* **The exercise**: In the listing below, find every line containing "script" and copy it out.

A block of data
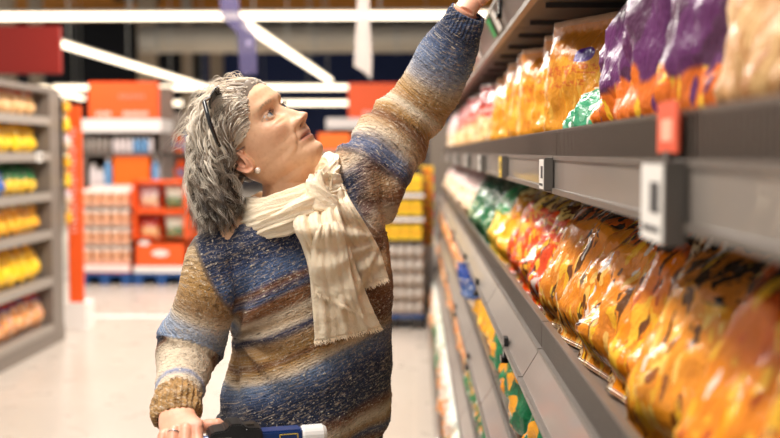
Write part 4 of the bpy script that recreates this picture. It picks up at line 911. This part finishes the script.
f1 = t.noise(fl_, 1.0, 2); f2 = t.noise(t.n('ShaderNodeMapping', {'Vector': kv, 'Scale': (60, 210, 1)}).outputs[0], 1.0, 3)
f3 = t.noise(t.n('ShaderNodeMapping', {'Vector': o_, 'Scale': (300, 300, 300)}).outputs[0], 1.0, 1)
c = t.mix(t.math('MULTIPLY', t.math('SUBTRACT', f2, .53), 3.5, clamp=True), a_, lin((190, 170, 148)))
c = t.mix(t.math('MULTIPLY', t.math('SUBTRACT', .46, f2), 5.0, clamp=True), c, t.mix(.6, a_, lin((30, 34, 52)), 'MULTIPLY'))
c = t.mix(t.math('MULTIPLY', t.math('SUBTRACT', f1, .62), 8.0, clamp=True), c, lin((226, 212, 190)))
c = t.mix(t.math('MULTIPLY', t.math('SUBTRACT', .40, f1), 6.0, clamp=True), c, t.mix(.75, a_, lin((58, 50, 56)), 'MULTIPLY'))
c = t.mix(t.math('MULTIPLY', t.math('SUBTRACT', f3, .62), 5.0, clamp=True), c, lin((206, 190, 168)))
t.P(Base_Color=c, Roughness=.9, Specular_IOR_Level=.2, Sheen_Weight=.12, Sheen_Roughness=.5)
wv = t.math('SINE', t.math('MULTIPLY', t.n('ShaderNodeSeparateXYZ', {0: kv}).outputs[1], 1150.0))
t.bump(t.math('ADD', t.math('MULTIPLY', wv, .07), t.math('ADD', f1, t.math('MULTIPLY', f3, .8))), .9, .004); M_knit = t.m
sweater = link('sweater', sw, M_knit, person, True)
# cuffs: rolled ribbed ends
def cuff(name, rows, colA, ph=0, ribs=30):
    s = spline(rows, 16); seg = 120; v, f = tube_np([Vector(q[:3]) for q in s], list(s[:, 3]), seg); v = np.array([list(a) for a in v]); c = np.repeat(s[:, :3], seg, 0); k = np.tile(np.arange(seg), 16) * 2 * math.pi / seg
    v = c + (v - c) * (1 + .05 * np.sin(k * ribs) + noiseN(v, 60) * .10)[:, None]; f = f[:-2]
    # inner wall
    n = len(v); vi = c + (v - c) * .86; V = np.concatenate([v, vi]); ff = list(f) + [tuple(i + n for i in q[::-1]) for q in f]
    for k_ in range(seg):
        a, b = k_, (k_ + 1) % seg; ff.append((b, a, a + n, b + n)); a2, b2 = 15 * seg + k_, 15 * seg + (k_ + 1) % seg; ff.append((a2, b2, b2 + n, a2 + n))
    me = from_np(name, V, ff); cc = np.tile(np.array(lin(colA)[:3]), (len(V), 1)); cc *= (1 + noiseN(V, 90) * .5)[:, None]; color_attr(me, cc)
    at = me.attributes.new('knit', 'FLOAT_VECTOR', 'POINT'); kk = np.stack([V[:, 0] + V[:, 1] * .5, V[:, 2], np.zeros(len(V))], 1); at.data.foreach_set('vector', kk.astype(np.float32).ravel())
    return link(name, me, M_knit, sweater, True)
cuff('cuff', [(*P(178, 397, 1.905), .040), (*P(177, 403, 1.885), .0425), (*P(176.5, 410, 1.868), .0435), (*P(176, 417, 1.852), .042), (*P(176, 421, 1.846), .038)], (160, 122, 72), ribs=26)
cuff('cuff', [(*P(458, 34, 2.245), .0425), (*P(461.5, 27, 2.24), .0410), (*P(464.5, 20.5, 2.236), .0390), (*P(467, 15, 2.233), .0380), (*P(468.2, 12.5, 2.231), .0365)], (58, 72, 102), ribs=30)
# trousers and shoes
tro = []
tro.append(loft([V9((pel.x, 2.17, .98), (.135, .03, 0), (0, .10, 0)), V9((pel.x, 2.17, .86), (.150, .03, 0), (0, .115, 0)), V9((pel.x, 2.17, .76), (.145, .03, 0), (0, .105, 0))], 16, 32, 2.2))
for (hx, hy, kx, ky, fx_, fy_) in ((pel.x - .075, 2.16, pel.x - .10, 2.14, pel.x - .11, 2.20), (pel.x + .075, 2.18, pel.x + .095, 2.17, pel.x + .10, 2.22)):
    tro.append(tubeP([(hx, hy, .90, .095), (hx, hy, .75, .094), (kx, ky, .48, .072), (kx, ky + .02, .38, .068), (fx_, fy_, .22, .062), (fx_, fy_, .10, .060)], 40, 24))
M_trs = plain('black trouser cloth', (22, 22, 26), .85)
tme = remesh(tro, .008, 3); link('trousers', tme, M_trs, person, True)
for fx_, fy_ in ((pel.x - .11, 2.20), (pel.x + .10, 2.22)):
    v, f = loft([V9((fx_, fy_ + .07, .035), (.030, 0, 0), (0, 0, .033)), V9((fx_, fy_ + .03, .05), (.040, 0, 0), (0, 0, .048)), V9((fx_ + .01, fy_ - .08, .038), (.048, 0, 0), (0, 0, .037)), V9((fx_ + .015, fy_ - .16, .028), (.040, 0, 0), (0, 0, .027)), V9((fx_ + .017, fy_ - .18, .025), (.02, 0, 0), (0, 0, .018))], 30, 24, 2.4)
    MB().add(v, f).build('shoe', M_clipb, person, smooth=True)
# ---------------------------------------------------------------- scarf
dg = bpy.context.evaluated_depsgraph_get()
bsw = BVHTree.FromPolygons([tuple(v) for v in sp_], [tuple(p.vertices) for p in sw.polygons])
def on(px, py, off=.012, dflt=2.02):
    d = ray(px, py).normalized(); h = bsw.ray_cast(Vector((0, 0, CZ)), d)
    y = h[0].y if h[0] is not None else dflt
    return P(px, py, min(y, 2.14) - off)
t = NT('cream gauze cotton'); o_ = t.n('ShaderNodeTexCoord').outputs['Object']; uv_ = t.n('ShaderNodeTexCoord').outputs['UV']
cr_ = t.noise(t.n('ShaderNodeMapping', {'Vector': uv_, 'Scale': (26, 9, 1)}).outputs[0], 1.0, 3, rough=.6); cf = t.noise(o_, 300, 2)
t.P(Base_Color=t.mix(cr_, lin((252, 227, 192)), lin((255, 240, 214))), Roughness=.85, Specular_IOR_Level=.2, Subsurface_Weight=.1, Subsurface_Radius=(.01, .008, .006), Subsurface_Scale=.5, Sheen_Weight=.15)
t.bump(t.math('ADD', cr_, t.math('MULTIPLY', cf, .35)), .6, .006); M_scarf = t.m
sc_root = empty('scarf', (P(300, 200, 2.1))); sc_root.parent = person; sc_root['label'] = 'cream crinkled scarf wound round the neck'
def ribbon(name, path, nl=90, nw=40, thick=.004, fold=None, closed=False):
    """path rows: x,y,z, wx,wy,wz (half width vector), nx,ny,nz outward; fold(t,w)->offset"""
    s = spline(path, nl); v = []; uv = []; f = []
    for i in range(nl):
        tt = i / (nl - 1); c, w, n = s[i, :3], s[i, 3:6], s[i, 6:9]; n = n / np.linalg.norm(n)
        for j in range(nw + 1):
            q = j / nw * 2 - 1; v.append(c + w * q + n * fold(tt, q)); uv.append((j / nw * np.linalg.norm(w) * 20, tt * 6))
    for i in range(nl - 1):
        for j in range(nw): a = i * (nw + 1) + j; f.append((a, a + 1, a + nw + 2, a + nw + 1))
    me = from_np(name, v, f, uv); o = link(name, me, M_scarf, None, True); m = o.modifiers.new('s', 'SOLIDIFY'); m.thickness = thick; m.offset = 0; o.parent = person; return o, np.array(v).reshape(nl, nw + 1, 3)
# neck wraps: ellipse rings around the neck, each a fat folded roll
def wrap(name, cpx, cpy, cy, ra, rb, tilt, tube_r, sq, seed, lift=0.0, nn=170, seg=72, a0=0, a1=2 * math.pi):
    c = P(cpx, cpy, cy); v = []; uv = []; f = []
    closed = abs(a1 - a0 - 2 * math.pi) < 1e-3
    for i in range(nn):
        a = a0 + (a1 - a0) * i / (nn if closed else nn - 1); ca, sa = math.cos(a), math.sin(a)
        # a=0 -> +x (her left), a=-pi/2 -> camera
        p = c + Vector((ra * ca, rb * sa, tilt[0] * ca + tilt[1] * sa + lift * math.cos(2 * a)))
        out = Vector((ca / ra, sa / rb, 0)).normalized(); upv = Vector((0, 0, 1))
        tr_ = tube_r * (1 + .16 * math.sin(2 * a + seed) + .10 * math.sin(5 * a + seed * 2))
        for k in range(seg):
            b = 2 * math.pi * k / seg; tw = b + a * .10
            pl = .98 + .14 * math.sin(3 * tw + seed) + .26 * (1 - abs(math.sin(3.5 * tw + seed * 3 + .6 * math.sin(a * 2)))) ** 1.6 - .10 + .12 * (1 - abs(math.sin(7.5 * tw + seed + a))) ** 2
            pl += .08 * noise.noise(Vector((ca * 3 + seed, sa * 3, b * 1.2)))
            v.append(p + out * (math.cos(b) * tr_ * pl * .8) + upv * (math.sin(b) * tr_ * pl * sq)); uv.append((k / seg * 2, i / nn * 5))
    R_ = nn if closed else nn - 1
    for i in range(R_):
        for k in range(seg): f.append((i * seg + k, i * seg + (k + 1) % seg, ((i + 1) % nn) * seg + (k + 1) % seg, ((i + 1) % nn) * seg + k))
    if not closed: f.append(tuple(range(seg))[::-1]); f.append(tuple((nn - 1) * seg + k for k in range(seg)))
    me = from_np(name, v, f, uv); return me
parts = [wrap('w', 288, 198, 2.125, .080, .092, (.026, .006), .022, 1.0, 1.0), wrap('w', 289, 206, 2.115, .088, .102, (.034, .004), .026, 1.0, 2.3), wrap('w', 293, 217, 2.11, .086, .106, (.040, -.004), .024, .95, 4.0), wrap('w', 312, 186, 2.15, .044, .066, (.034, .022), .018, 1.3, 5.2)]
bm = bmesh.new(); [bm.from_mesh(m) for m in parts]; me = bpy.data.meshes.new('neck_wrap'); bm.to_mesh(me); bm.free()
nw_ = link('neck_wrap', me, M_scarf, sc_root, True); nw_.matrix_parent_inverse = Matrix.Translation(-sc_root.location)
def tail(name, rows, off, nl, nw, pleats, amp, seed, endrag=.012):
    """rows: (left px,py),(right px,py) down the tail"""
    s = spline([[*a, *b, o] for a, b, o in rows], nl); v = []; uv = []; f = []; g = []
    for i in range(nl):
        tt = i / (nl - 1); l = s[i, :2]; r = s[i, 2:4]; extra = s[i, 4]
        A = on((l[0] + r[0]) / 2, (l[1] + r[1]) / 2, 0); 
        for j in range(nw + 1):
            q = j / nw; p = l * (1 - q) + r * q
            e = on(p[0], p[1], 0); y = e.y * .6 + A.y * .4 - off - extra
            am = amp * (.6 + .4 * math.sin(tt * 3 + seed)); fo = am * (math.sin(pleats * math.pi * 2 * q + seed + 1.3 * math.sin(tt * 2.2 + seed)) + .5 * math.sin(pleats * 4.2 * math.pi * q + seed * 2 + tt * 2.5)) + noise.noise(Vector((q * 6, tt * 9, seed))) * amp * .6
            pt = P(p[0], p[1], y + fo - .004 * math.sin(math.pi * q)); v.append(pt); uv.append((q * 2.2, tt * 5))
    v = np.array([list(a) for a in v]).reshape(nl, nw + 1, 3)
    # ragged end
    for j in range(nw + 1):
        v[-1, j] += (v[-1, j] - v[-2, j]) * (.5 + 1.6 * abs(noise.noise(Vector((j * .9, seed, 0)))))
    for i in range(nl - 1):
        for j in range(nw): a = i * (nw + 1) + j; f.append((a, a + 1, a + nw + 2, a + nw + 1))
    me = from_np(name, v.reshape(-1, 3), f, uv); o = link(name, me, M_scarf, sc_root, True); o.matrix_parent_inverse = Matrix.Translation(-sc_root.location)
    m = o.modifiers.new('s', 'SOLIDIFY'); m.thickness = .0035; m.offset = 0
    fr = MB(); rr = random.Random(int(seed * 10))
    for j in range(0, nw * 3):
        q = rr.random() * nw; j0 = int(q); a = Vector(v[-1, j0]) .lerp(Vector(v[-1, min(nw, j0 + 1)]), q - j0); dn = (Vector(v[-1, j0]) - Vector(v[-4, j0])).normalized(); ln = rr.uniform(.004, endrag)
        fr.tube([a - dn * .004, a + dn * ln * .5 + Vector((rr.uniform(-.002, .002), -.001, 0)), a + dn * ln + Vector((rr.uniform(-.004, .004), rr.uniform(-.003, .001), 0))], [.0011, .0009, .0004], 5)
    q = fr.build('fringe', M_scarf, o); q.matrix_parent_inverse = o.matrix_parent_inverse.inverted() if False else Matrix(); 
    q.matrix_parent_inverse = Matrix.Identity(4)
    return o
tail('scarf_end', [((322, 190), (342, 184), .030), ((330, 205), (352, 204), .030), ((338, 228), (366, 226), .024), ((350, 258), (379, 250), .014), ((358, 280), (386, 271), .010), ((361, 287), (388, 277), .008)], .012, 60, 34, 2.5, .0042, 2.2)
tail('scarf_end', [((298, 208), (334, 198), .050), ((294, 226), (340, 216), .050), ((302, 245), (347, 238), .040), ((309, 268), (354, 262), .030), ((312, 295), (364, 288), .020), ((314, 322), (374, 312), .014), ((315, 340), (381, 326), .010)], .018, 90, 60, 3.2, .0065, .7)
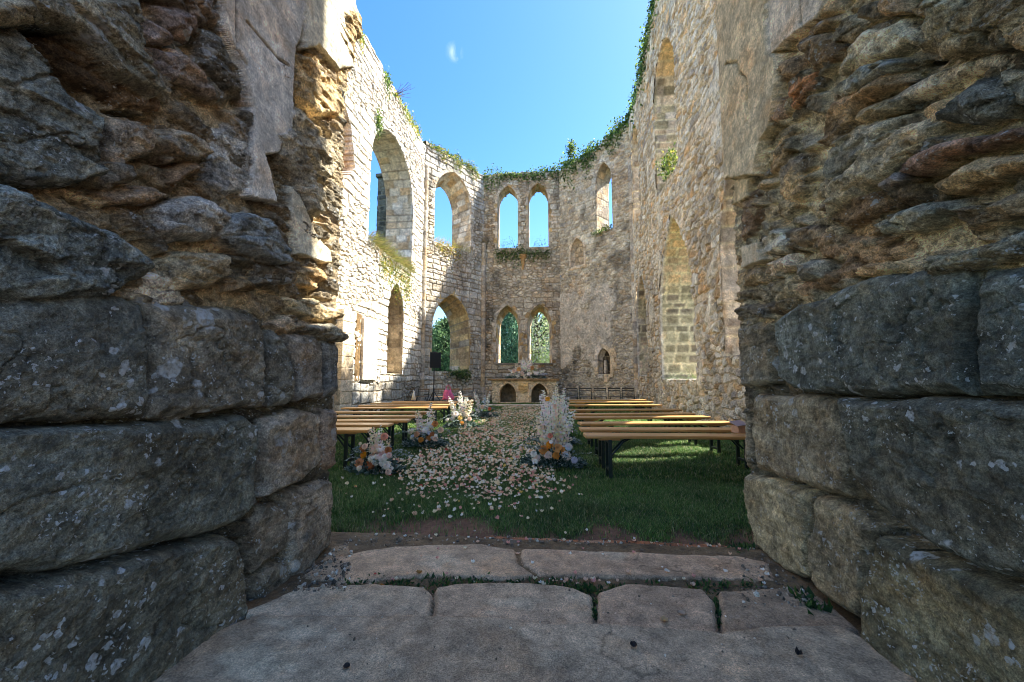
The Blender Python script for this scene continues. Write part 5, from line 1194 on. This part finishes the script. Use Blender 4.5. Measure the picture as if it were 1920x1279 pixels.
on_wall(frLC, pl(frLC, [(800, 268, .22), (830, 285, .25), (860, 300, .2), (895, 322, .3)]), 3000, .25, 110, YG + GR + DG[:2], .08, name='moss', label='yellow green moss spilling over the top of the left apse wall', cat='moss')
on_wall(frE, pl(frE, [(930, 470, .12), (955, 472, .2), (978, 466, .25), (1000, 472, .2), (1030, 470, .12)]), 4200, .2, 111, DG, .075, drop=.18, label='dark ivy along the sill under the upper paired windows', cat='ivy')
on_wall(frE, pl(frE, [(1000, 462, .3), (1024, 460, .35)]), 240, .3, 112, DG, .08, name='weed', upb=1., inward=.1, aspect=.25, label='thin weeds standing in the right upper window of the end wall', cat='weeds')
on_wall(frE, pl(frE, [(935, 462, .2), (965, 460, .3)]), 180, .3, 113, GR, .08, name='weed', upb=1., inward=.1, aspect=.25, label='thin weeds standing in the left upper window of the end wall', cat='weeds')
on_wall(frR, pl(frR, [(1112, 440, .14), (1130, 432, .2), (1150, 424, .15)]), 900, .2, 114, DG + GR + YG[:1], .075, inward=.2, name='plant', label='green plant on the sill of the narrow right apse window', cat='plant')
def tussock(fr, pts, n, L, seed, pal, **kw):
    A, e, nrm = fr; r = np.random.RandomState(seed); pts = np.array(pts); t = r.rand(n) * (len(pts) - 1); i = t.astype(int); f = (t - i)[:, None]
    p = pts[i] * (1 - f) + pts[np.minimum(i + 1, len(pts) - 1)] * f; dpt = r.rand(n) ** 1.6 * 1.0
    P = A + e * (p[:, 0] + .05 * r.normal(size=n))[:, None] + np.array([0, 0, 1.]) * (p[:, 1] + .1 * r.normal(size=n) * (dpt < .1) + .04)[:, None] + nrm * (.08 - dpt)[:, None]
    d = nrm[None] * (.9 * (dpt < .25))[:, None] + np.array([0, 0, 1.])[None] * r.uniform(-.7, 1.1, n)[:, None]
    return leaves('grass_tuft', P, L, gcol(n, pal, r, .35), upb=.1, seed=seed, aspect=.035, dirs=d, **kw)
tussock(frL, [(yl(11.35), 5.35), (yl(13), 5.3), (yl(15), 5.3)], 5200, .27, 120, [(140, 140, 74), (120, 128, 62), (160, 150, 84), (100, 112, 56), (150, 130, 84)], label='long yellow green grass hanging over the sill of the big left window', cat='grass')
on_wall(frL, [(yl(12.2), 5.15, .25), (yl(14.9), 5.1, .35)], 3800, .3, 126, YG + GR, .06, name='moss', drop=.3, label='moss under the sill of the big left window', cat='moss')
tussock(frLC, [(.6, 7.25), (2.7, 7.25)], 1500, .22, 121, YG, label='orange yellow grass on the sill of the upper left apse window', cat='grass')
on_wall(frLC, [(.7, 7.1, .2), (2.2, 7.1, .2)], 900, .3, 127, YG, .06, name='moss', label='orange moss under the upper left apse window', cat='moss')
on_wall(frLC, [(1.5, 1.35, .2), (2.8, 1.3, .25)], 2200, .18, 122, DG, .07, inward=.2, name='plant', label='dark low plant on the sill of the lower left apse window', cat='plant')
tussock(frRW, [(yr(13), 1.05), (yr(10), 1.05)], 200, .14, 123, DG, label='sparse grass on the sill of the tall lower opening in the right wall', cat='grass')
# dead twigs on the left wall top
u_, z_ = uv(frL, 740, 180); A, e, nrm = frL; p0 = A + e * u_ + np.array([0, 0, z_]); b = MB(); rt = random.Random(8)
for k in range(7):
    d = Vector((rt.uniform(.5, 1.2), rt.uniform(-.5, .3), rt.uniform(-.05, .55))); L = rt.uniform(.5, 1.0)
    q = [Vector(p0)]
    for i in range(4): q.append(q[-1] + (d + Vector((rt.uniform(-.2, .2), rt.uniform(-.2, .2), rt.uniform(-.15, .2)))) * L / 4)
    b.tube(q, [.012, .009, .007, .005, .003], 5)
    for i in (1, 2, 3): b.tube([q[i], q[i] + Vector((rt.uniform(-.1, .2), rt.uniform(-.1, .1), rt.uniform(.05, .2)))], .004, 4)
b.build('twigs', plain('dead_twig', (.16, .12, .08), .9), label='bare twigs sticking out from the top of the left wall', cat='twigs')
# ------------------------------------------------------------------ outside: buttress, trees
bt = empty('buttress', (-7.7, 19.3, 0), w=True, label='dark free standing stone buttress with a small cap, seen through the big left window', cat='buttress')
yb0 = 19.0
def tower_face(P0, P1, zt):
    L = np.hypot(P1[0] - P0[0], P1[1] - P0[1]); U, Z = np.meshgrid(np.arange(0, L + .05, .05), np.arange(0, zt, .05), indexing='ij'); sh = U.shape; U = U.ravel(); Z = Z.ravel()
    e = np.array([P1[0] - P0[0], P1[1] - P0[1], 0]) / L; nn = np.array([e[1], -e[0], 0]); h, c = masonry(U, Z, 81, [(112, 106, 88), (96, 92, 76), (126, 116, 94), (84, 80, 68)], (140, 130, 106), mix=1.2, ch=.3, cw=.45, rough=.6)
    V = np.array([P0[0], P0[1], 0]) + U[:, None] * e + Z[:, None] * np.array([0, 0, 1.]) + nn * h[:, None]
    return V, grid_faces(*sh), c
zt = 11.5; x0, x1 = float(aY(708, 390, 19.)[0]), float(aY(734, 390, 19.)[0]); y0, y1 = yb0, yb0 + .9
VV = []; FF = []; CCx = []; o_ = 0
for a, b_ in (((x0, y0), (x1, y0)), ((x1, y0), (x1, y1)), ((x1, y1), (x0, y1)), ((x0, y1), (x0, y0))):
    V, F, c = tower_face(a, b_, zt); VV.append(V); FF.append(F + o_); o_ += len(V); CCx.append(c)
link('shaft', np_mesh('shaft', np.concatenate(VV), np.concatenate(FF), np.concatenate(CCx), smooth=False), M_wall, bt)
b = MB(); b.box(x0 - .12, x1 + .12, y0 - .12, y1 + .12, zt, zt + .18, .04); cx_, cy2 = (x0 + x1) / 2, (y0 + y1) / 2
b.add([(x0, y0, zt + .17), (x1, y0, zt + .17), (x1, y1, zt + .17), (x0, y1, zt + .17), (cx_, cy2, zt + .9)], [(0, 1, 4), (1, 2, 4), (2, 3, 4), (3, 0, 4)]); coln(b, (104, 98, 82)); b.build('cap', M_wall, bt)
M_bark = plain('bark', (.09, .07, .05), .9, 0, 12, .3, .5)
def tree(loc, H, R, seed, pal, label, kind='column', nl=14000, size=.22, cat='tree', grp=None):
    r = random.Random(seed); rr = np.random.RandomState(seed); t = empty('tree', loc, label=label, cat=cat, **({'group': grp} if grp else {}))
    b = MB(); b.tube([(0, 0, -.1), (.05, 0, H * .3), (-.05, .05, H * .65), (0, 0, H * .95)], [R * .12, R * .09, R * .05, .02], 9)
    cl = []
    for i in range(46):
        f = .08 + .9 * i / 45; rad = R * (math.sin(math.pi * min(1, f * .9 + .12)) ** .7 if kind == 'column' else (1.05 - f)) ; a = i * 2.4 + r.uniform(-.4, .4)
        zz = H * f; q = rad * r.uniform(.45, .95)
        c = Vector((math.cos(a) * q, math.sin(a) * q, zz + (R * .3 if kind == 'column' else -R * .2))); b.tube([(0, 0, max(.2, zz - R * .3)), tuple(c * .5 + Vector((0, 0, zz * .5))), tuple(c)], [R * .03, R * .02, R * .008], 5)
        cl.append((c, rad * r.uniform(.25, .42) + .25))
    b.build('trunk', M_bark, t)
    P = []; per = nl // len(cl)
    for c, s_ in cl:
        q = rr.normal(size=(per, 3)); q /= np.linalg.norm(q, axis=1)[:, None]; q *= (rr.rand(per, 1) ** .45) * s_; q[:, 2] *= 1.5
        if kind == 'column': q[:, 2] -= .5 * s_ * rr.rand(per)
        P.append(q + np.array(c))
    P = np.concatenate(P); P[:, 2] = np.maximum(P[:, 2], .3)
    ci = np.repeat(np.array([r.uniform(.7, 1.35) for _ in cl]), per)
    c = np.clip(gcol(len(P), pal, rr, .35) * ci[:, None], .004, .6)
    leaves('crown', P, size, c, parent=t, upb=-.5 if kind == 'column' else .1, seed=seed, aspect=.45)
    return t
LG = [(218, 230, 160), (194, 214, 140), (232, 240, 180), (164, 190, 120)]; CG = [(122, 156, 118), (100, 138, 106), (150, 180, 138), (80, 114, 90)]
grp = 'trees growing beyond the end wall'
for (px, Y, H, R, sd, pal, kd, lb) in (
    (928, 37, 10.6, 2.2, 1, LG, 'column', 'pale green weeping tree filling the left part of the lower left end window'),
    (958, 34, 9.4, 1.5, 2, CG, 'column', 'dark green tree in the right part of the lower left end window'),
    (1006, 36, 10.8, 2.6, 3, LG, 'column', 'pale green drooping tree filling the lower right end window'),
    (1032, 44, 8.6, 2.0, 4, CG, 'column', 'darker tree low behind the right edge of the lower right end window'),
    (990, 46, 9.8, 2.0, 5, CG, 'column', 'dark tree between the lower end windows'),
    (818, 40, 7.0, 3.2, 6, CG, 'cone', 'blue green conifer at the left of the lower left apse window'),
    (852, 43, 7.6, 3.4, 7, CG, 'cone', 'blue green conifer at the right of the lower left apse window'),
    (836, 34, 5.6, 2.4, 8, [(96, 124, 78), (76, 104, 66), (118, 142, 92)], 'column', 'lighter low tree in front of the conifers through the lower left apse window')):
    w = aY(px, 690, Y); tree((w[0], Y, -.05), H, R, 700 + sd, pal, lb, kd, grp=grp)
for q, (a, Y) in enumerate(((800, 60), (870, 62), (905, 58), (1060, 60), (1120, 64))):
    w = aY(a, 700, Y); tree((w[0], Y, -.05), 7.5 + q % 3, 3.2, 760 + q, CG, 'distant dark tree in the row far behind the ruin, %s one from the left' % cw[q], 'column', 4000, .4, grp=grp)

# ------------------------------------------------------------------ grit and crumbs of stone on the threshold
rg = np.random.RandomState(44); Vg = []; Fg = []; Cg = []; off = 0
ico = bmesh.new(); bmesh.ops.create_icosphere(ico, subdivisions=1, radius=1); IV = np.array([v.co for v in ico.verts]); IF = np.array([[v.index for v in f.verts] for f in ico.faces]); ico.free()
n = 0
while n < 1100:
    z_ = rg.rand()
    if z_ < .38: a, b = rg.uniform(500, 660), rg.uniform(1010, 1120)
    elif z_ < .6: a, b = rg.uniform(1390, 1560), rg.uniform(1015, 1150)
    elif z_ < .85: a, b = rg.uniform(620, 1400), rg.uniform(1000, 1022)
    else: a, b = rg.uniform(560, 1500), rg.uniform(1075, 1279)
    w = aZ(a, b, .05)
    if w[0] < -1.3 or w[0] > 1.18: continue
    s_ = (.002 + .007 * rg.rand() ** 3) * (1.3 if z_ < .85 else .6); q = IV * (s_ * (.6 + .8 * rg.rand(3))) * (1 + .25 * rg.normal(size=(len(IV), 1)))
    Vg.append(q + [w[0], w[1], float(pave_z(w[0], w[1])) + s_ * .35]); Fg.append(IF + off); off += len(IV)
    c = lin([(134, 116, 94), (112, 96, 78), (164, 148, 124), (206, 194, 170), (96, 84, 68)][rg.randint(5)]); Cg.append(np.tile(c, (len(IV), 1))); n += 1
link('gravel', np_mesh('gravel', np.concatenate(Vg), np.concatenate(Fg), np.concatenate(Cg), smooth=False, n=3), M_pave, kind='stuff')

* **Response to the task**:
Write part 4 of the bpy script that recreates this picture. It picks up at line 911. This part finishes the script.
The Blender Python script for this scene continues. Write part 5, from line 1194 on. This part finishes the script. Use Blender 4.5. Measure the picture as if it were 1920x1279 pixels.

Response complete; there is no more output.